Return all the data, word for word.

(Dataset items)

◆ ◆ ◆ ◆ ◆ ◆ ◆

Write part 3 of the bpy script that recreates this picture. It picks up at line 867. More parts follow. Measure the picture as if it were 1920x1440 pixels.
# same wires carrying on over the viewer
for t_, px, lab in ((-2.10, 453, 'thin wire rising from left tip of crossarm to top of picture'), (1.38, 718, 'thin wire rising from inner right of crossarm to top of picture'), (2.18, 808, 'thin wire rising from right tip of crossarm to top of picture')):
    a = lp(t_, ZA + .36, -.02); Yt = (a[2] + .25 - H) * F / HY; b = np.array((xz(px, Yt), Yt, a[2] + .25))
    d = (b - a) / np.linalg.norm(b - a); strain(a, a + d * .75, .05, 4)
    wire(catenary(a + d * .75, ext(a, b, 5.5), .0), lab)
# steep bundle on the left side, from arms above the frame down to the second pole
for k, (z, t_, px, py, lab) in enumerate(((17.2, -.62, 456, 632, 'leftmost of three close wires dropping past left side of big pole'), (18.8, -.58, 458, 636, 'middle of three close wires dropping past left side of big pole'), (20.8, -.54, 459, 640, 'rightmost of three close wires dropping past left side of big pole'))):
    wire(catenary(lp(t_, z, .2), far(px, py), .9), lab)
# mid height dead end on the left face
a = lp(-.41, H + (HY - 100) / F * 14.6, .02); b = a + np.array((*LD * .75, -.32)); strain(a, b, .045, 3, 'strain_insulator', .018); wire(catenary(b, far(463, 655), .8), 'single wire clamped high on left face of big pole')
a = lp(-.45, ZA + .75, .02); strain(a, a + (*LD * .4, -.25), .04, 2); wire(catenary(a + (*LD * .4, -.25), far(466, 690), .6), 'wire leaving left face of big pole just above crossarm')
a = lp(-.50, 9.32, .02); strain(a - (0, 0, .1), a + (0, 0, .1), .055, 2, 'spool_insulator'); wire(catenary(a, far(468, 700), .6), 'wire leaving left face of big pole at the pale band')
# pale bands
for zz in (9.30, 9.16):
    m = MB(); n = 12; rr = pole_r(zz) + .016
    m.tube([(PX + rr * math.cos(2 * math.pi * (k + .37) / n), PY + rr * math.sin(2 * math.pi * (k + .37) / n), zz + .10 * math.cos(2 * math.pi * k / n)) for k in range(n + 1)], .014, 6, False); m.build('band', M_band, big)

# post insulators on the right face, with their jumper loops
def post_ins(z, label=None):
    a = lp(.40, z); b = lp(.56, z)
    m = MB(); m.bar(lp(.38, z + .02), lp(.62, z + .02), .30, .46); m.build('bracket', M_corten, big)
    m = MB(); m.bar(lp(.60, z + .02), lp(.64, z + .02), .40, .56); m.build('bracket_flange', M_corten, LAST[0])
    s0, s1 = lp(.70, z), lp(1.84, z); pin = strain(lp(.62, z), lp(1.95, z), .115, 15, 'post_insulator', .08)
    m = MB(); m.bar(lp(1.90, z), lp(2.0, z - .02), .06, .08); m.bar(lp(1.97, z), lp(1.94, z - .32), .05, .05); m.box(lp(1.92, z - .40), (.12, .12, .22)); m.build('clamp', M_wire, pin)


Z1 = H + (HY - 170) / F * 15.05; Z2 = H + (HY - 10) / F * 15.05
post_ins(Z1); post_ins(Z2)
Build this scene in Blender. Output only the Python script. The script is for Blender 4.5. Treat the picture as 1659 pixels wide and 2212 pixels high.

◆ ◆ ◆ ◆ ◆ ◆ ◆

> **Complete response**:
Write part 3 of the bpy script that recreates this picture. It picks up at line 867. More parts follow. Measure the picture as if it were 1920x1440 pixels.
# same wires carrying on over the viewer
for t_, px, lab in ((-2.10, 453, 'thin wire rising from left tip of crossarm to top of picture'), (1.38, 718, 'thin wire rising from inner right of crossarm to top of picture'), (2.18, 808, 'thin wire rising from right tip of crossarm to top of picture')):
    a = lp(t_, ZA + .36, -.02); Yt = (a[2] + .25 - H) * F / HY; b = np.array((xz(px, Yt), Yt, a[2] + .25))
    d = (b - a) / np.linalg.norm(b - a); strain(a, a + d * .75, .05, 4)
    wire(catenary(a + d * .75, ext(a, b, 5.5), .0), lab)
# steep bundle on the left side, from arms above the frame down to the second pole
for k, (z, t_, px, py, lab) in enumerate(((17.2, -.62, 456, 632, 'leftmost of three close wires dropping past left side of big pole'), (18.8, -.58, 458, 636, 'middle of three close wires dropping past left side of big pole'), (20.8, -.54, 459, 640, 'rightmost of three close wires dropping past left side of big pole'))):
    wire(catenary(lp(t_, z, .2), far(px, py), .9), lab)
# mid height dead end on the left face
a = lp(-.41, H + (HY - 100) / F * 14.6, .02); b = a + np.array((*LD * .75, -.32)); strain(a, b, .045, 3, 'strain_insulator', .018); wire(catenary(b, far(463, 655), .8), 'single wire clamped high on left face of big pole')
a = lp(-.45, ZA + .75, .02); strain(a, a + (*LD * .4, -.25), .04, 2); wire(catenary(a + (*LD * .4, -.25), far(466, 690), .6), 'wire leaving left face of big pole just above crossarm')
a = lp(-.50, 9.32, .02); strain(a - (0, 0, .1), a + (0, 0, .1), .055, 2, 'spool_insulator'); wire(catenary(a, far(468, 700), .6), 'wire leaving left face of big pole at the pale band')
# pale bands
for zz in (9.30, 9.16):
    m = MB(); n = 12; rr = pole_r(zz) + .016
    m.tube([(PX + rr * math.cos(2 * math.pi * (k + .37) / n), PY + rr * math.sin(2 * math.pi * (k + .37) / n), zz + .10 * math.cos(2 * math.pi * k / n)) for k in range(n + 1)], .014, 6, False); m.build('band', M_band, big)

# post insulators on the right face, with their jumper loops
def post_ins(z, label=None):
    a = lp(.40, z); b = lp(.56, z)
    m = MB(); m.bar(lp(.38, z + .02), lp(.62, z + .02), .30, .46); m.build('bracket', M_corten, big)
    m = MB(); m.bar(lp(.60, z + .02), lp(.64, z + .02), .40, .56); m.build('bracket_flange', M_corten, LAST[0])
    s0, s1 = lp(.70, z), lp(1.84, z); pin = strain(lp(.62, z), lp(1.95, z), .115, 15, 'post_insulator', .08)
    m = MB(); m.bar(lp(1.90, z), lp(2.0, z - .02), .06, .08); m.bar(lp(1.97, z), lp(1.94, z - .32), .05, .05); m.box(lp(1.92, z - .40), (.12, .12, .22)); m.build('clamp', M_wire, pin)


Z1 = H + (HY - 170) / F * 15.05; Z2 = H + (HY - 10) / F * 15.05
post_ins(Z1); post_ins(Z2)
Build this scene in Blender. Output only the Python script. The script is for Blender 4.5. Treat the picture as 1659 pixels wide and 2212 pixels high.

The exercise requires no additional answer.